[BEGIN]
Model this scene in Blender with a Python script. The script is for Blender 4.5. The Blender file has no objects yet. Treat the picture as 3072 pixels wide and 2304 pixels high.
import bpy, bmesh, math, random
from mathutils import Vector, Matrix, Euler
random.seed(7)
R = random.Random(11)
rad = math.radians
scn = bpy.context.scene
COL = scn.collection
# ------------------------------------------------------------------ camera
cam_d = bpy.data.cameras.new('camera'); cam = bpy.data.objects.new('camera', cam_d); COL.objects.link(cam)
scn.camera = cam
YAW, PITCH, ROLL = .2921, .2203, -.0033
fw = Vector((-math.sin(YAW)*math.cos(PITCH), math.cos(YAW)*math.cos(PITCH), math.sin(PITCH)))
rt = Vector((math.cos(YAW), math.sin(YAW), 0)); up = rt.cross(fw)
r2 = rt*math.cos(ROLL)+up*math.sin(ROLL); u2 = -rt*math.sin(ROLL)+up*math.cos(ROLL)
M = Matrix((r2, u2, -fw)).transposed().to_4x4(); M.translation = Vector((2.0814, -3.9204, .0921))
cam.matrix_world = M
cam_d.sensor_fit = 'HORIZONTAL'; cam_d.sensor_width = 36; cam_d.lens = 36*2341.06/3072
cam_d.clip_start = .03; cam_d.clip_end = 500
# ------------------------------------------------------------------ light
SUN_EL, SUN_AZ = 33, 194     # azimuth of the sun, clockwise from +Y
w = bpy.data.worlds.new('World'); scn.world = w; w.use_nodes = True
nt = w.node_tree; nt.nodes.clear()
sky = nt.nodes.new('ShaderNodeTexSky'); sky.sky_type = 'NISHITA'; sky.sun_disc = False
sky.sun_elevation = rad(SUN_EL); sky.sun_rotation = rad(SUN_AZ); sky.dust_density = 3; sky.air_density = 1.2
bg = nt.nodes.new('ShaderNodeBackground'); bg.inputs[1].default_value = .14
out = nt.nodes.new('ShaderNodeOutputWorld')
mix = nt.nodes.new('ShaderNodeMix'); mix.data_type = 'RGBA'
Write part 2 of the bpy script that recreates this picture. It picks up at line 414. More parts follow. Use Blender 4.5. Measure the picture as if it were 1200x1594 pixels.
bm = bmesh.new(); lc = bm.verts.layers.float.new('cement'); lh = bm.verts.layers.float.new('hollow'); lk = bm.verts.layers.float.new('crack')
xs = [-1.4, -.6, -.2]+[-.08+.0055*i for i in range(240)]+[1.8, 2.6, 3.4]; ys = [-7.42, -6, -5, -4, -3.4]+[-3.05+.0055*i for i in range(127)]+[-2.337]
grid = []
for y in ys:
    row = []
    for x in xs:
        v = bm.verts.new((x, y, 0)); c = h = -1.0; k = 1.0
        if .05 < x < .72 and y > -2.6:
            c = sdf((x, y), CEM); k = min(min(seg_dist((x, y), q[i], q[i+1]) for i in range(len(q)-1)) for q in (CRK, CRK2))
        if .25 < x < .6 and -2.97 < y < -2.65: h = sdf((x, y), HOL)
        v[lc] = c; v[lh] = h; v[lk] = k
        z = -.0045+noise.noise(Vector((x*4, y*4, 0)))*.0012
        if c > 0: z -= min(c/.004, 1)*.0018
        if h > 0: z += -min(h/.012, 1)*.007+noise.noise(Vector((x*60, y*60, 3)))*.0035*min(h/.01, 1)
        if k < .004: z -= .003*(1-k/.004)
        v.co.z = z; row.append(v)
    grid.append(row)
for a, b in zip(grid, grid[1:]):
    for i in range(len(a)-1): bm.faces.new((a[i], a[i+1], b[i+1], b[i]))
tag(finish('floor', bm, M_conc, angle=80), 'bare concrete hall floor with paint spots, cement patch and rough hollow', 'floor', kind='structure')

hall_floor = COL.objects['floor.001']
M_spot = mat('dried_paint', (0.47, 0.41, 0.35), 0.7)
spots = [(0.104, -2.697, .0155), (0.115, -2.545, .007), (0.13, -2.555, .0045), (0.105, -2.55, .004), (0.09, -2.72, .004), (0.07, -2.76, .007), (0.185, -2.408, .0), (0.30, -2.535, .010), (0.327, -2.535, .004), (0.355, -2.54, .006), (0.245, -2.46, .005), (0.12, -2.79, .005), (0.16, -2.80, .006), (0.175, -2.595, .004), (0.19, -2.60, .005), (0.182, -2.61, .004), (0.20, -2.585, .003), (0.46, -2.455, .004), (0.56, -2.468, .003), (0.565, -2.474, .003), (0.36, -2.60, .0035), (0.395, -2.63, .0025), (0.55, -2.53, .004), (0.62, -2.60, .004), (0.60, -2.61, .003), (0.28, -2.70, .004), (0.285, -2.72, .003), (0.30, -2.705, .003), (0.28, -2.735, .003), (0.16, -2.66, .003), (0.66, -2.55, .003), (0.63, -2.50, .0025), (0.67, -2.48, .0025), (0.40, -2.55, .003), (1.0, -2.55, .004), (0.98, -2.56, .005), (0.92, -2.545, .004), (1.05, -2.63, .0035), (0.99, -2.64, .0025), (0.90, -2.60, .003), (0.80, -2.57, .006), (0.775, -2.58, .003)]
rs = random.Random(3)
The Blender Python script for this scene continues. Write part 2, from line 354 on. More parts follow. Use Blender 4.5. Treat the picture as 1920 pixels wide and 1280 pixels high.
[END]
§ TASK
All of the material above needs to be copied exactly.

§ RESULT OF THE EXERCISE
Model this scene in Blender with a Python script. The script is for Blender 4.5. The Blender file has no objects yet. Treat the picture as 3072 pixels wide and 2304 pixels high.
import bpy, bmesh, math, random
from mathutils import Vector, Matrix, Euler
random.seed(7)
R = random.Random(11)
rad = math.radians
scn = bpy.context.scene
COL = scn.collection
# ------------------------------------------------------------------ camera
cam_d = bpy.data.cameras.new('camera'); cam = bpy.data.objects.new('camera', cam_d); COL.objects.link(cam)
scn.camera = cam
YAW, PITCH, ROLL = .2921, .2203, -.0033
fw = Vector((-math.sin(YAW)*math.cos(PITCH), math.cos(YAW)*math.cos(PITCH), math.sin(PITCH)))
rt = Vector((math.cos(YAW), math.sin(YAW), 0)); up = rt.cross(fw)
r2 = rt*math.cos(ROLL)+up*math.sin(ROLL); u2 = -rt*math.sin(ROLL)+up*math.cos(ROLL)
M = Matrix((r2, u2, -fw)).transposed().to_4x4(); M.translation = Vector((2.0814, -3.9204, .0921))
cam.matrix_world = M
cam_d.sensor_fit = 'HORIZONTAL'; cam_d.sensor_width = 36; cam_d.lens = 36*2341.06/3072
cam_d.clip_start = .03; cam_d.clip_end = 500
# ------------------------------------------------------------------ light
SUN_EL, SUN_AZ = 33, 194     # azimuth of the sun, clockwise from +Y
w = bpy.data.worlds.new('World'); scn.world = w; w.use_nodes = True
nt = w.node_tree; nt.nodes.clear()
sky = nt.nodes.new('ShaderNodeTexSky'); sky.sky_type = 'NISHITA'; sky.sun_disc = False
sky.sun_elevation = rad(SUN_EL); sky.sun_rotation = rad(SUN_AZ); sky.dust_density = 3; sky.air_density = 1.2
bg = nt.nodes.new('ShaderNodeBackground'); bg.inputs[1].default_value = .14
out = nt.nodes.new('ShaderNodeOutputWorld')
mix = nt.nodes.new('ShaderNodeMix'); mix.data_type = 'RGBA'
Write part 2 of the bpy script that recreates this picture. It picks up at line 414. More parts follow. Use Blender 4.5. Measure the picture as if it were 1200x1594 pixels.
bm = bmesh.new(); lc = bm.verts.layers.float.new('cement'); lh = bm.verts.layers.float.new('hollow'); lk = bm.verts.layers.float.new('crack')
xs = [-1.4, -.6, -.2]+[-.08+.0055*i for i in range(240)]+[1.8, 2.6, 3.4]; ys = [-7.42, -6, -5, -4, -3.4]+[-3.05+.0055*i for i in range(127)]+[-2.337]
grid = []
for y in ys:
    row = []
    for x in xs:
        v = bm.verts.new((x, y, 0)); c = h = -1.0; k = 1.0
        if .05 < x < .72 and y > -2.6:
            c = sdf((x, y), CEM); k = min(min(seg_dist((x, y), q[i], q[i+1]) for i in range(len(q)-1)) for q in (CRK, CRK2))
        if .25 < x < .6 and -2.97 < y < -2.65: h = sdf((x, y), HOL)
        v[lc] = c; v[lh] = h; v[lk] = k
        z = -.0045+noise.noise(Vector((x*4, y*4, 0)))*.0012
        if c > 0: z -= min(c/.004, 1)*.0018
        if h > 0: z += -min(h/.012, 1)*.007+noise.noise(Vector((x*60, y*60, 3)))*.0035*min(h/.01, 1)
        if k < .004: z -= .003*(1-k/.004)
        v.co.z = z; row.append(v)
    grid.append(row)
for a, b in zip(grid, grid[1:]):
    for i in range(len(a)-1): bm.faces.new((a[i], a[i+1], b[i+1], b[i]))
tag(finish('floor', bm, M_conc, angle=80), 'bare concrete hall floor with paint spots, cement patch and rough hollow', 'floor', kind='structure')

hall_floor = COL.objects['floor.001']
M_spot = mat('dried_paint', (0.47, 0.41, 0.35), 0.7)
spots = [(0.104, -2.697, .0155), (0.115, -2.545, .007), (0.13, -2.555, .0045), (0.105, -2.55, .004), (0.09, -2.72, .004), (0.07, -2.76, .007), (0.185, -2.408, .0), (0.30, -2.535, .010), (0.327, -2.535, .004), (0.355, -2.54, .006), (0.245, -2.46, .005), (0.12, -2.79, .005), (0.16, -2.80, .006), (0.175, -2.595, .004), (0.19, -2.60, .005), (0.182, -2.61, .004), (0.20, -2.585, .003), (0.46, -2.455, .004), (0.56, -2.468, .003), (0.565, -2.474, .003), (0.36, -2.60, .0035), (0.395, -2.63, .0025), (0.55, -2.53, .004), (0.62, -2.60, .004), (0.60, -2.61, .003), (0.28, -2.70, .004), (0.285, -2.72, .003), (0.30, -2.705, .003), (0.28, -2.735, .003), (0.16, -2.66, .003), (0.66, -2.55, .003), (0.63, -2.50, .0025), (0.67, -2.48, .0025), (0.40, -2.55, .003), (1.0, -2.55, .004), (0.98, -2.56, .005), (0.92, -2.545, .004), (1.05, -2.63, .0035), (0.99, -2.64, .0025), (0.90, -2.60, .003), (0.80, -2.57, .006), (0.775, -2.58, .003)]
rs = random.Random(3)
The Blender Python script for this scene continues. Write part 2, from line 354 on. More parts follow. Use Blender 4.5. Treat the picture as 1920 pixels wide and 1280 pixels high.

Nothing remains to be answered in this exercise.